- _Task prompt_: Return all lines below containing the word "that".

- _Collected data_:
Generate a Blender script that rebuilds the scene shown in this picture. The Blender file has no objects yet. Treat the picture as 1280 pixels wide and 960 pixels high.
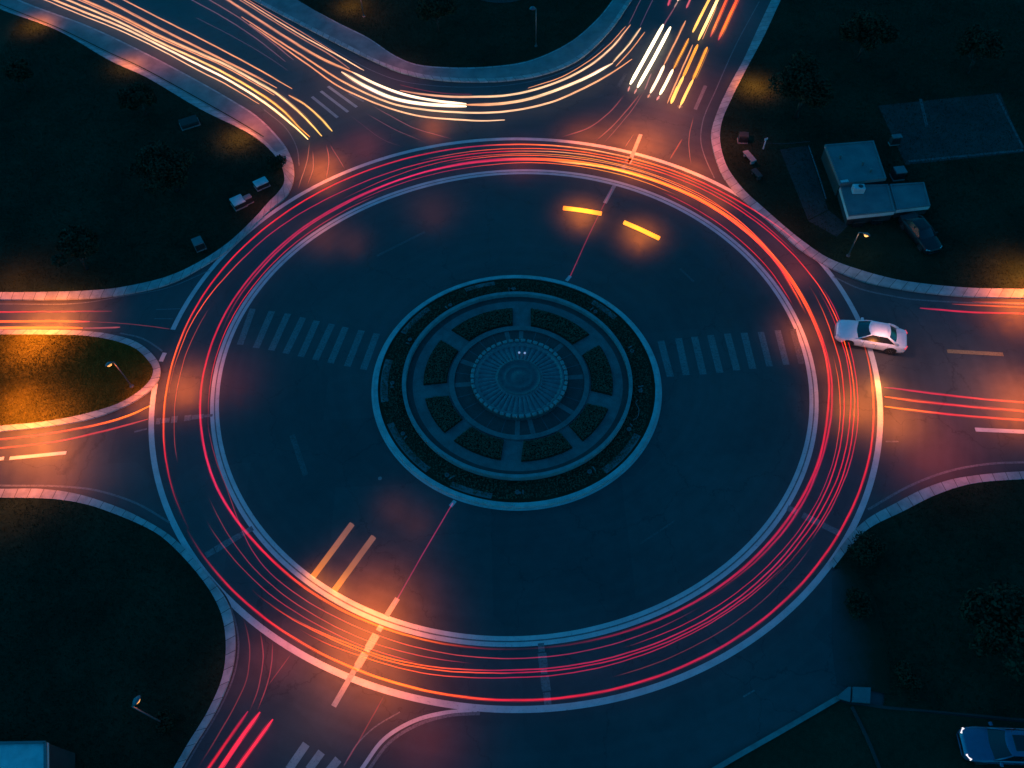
import bpy, bmesh, math, random
import numpy as np
from mathutils import Vector, Matrix, geometry
random.seed(11); RNG = np.random.default_rng(5)
R = math.radians
scene = bpy.context.scene
COL = scene.collection

# ------------------------------------------------------------------ camera
F = 1000.0                      # focal length in pixels of the 1280 px wide frame
PITCH, ROLL, H = 0.59279, -0.04217, 43.0
CX, CY = 0.26, 29.16            # roundabout centre ahead of the drone: becomes the world origin
cr, sr = math.cos(ROLL), math.sin(ROLL)
fwd = Vector((0, math.sin(PITCH), -math.cos(PITCH)))
up0 = Vector((0, math.cos(PITCH), math.sin(PITCH)))
rt0 = Vector((1, 0, 0))
camX = cr * rt0 + sr * up0
camY = -sr * rt0 + cr * up0
CAM = Vector((-CX, -CY, H))
cam = bpy.data.cameras.new('camera'); cam.sensor_width = 36.0; cam.lens = F / 1280 * 36.0
cam.clip_start = 0.5; cam.clip_end = 2000
co = bpy.data.objects.new('camera', cam); COL.objects.link(co)
m3 = Matrix((camX, camY, -fwd)).transposed()
co.matrix_world = Matrix.Translation(CAM) @ m3.to_4x4()
scene.camera = co

def G(x, y, z=0.0):
    """point of the place, at height z, that was surveyed at this spot of the photograph"""
    d = fwd + camX * ((x - 640) / F) - camY * ((y - 480) / F)
    k = (H - z) / -d.z
    return Vector((CAM.x + d.x * k, CAM.y + d.y * k, z))
def P(v):
    d = Vector(v) - CAM
    w = d.dot(fwd)
    return (640 + F * d.dot(camX) / w, 480 - F * d.dot(camY) / w)

# ------------------------------------------------------------------ curves
def catmull(pts, step=0.25, closed=False):
    pts = [Vector(p) for p in pts]
    n = len(pts); out = []
    for i in range(n if closed else n - 1):
        if closed:
            p0, p1, p2, p3 = pts[(i-1) % n], pts[i], pts[(i+1) % n], pts[(i+2) % n]
        else:
            p1, p2 = pts[i], pts[i+1]
            p0 = pts[i-1] if i else p1 * 2 - p2
            p3 = pts[i+2] if i + 2 < n else p2 * 2 - p1
        # centripetal form keeps uneven spacing from overshooting
        t0 = 0.0; t1 = t0 + max((p1-p0).length, 1e-4) ** .5
        t2 = t1 + max((p2-p1).length, 1e-4) ** .5; t3 = t2 + max((p3-p2).length, 1e-4) ** .5
        k = max(2, int((p2 - p1).length / step))
        for j in range(k):
            t = t1 + (t2 - t1) * j / k
            A1 = p0*((t1-t)/(t1-t0)) + p1*((t-t0)/(t1-t0))
            A2 = p1*((t2-t)/(t2-t1)) + p2*((t-t1)/(t2-t1))
            A3 = p2*((t3-t)/(t3-t2)) + p3*((t-t2)/(t3-t2))
            B1 = A1*((t2-t)/(t2-t0)) + A2*((t-t0)/(t2-t0))
            B2 = A2*((t3-t)/(t3-t1)) + A3*((t-t1)/(t3-t1))
            out.append(B1*((t2-t)/(t2-t1)) + B2*((t-t1)/(t2-t1)))
    if not closed: out.append(pts[-1])
    return out
def resample(pl, n):
    d = [0.0]
    for a, b in zip(pl, pl[1:]): d.append(d[-1] + (b - a).length)
    out = []; j = 0
    for i in range(n):
        t = d[-1] * i / (n - 1)
        while j < len(d) - 2 and d[j+1] < t: j += 1
        s = (t - d[j]) / max(d[j+1] - d[j], 1e-9)
        out.append(pl[j].lerp(pl[j+1], min(1, max(0, s))))
    return out, d[-1]

# ------------------------------------------------------------------ materials
def nt(name):
    m = bpy.data.materials.new(name); m.use_nodes = True
    t = m.node_tree; b = t.nodes['Principled BSDF']
    return m, t, b
def noise(t, scale, detail=6, rough=.6, coord=None, dim='3D'):
    n = t.nodes.new('ShaderNodeTexNoise'); n.inputs['Scale'].default_value = scale
    n.inputs['Detail'].default_value = detail; n.inputs['Roughness'].default_value = rough
    if coord is None:
        g = t.nodes.new('ShaderNodeNewGeometry'); coord = g.outputs['Position']
    t.links.new(coord, n.inputs['Vector'])
    return n
def ramp(t, src, stops):
    r = t.nodes.new('ShaderNodeValToRGB')
    e = r.color_ramp.elements
    e[0].position, e[0].color = stops[0][0], (*stops[0][1], 1)
    e[1].position, e[1].color = stops[-1][0], (*stops[-1][1], 1)
    for p, c in stops[1:-1]:
        k = e.new(p); k.color = (*c, 1)
    t.links.new(src, r.inputs['Fac'])
    return r
def bump(t, b, src, strength=.3, dist=.02):
    n = t.nodes.new('ShaderNodeBump'); n.inputs['Strength'].default_value = strength
    n.inputs['Distance'].default_value = dist
    t.links.new(src, n.inputs['Height']); t.links.new(n.outputs['Normal'], b.inputs['Normal'])
def mix(t, fac, a, bcol, blend='MIX'):
    n = t.nodes.new('ShaderNodeMix'); n.data_type = 'RGBA'; n.blend_type = blend
    if isinstance(fac, (int, float)): n.inputs[0].default_value = fac
    else: t.links.new(fac, n.inputs[0])
    for s, v in ((6, a), (7, bcol)):
        if isinstance(v, tuple): n.inputs[s].default_value = (*v, 1)
        else: t.links.new(v, n.inputs[s])
    return n.outputs[2]
def mottled(name, c0, c1, scale=3.0, rough=.8, fine=60, bstr=.25, spec=.5, metallic=0):
    m, t, b = nt(name)
    n = noise(t, scale); n2 = noise(t, fine, 3)
    r = ramp(t, n.outputs['Fac'], [(.35, c0), (.65, c1)])
    c = mix(t, .25, r.outputs['Color'], n2.outputs['Fac'], 'OVERLAY')
    t.links.new(c, b.inputs['Base Color'])
    b.inputs['Roughness'].default_value = rough; b.inputs['Specular IOR Level'].default_value = spec
    b.inputs['Metallic'].default_value = metallic
    bump(t, b, n2.outputs['Fac'], bstr, .01)
    return m
def asphalt():
    m, t, b = nt('asphalt')
    big = noise(t, .12, 5, .55); mid = noise(t, 1.1, 6, .65); fine = noise(t, 45, 3, .7)
    r = ramp(t, big.outputs['Fac'], [(.3, (.040, .042, .045)), (.7, (.060, .061, .064))])
    c = mix(t, .35, r.outputs['Color'], mid.outputs['Fac'], 'OVERLAY')
    c = mix(t, .5, c, fine.outputs['Fac'], 'OVERLAY')
    v = t.nodes.new('ShaderNodeTexVoronoi'); v.feature = 'DISTANCE_TO_EDGE'; v.inputs['Scale'].default_value = .16
    wob = noise(t, .8, 5); g = t.nodes.new('ShaderNodeNewGeometry')
    vm = t.nodes.new('ShaderNodeVectorMath'); vm.operation = 'MULTIPLY_ADD'; vm.inputs[1].default_value = (2.2, 2.2, 0)
    t.links.new(wob.outputs['Color'], vm.inputs[0]); t.links.new(g.outputs['Position'], vm.inputs[2])
    t.links.new(vm.outputs[0], v.inputs['Vector'])
    cr_ = ramp(t, v.outputs['Distance'], [(.0, (1, 1, 1)), (.006, (0, 0, 0))])
    c = mix(t, cr_.outputs['Color'], c, mix(t, .55, c, (.018, .018, .02)))
    sub = t.nodes.new('ShaderNodeVectorMath'); sub.operation = 'MULTIPLY_ADD'
    t.links.new(g.outputs['Position'], sub.inputs[0]); sub.inputs[1].default_value = (.94, 1, 0); sub.inputs[2].default_value = (0, -1.75, 0)
    ln_ = t.nodes.new('ShaderNodeVectorMath'); ln_.operation = 'LENGTH'; t.links.new(sub.outputs[0], ln_.inputs[0])
    band = t.nodes.new('ShaderNodeTexNoise'); band.noise_dimensions = '1D'; band.inputs['Scale'].default_value = 1.5; band.inputs['Detail'].default_value = 5
    t.links.new(ln_.outputs['Value'], band.inputs['W'])
    br_ = ramp(t, band.outputs['Fac'], [(.3, (.74, .74, .75)), (.7, (1.2, 1.2, 1.19))])
    c = mix(t, .22, c, br_.outputs['Color'], 'MULTIPLY')
    pat = t.nodes.new('ShaderNodeTexVoronoi'); pat.inputs['Scale'].default_value = .09; pat.distance = 'CHEBYCHEV'
    t.links.new(g.outputs['Position'], pat.inputs['Vector'])
    pr = ramp(t, pat.outputs['Color'], [(.2, (.86, .86, .87)), (.8, (1.1, 1.1, 1.09))])
    c = mix(t, .6, c, pr.outputs['Color'], 'MULTIPLY')
    t.links.new(c, b.inputs['Base Color'])
    rr = ramp(t, mid.outputs['Fac'], [(.3, (.50, .50, .50)), (.7, (.68, .68, .68))])
    t.links.new(rr.outputs['Color'], b.inputs['Roughness'])
    b.inputs['Specular IOR Level'].default_value = .25
    bump(t, b, fine.outputs['Fac'], .35, .01)
    return m
def paint(name, col, wear=.5, scale=9):
    m, t, b = nt(name)
    n = noise(t, scale, 8, .7); n2 = noise(t, 1.3, 4)
    r = ramp(t, n.outputs['Fac'], [(.28, tuple(x * .35 for x in col)), (.28 + .3 * wear, col)])
    r2 = ramp(t, n2.outputs['Fac'], [(.3, (.78, .78, .78)), (.65, (1, 1, 1))])
    t.links.new(mix(t, 1.0, r.outputs['Color'], r2.outputs['Color'], 'MULTIPLY'), b.inputs['Base Color'])
    b.inputs['Roughness'].default_value = .6; b.inputs['Specular IOR Level'].default_value = .2
    return m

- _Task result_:
Generate a Blender script that rebuilds the scene shown in this picture. The Blender file has no objects yet. Treat the picture as 1280 pixels wide and 960 pixels high.
    """point of the place, at height z, that was surveyed at this spot of the photograph"""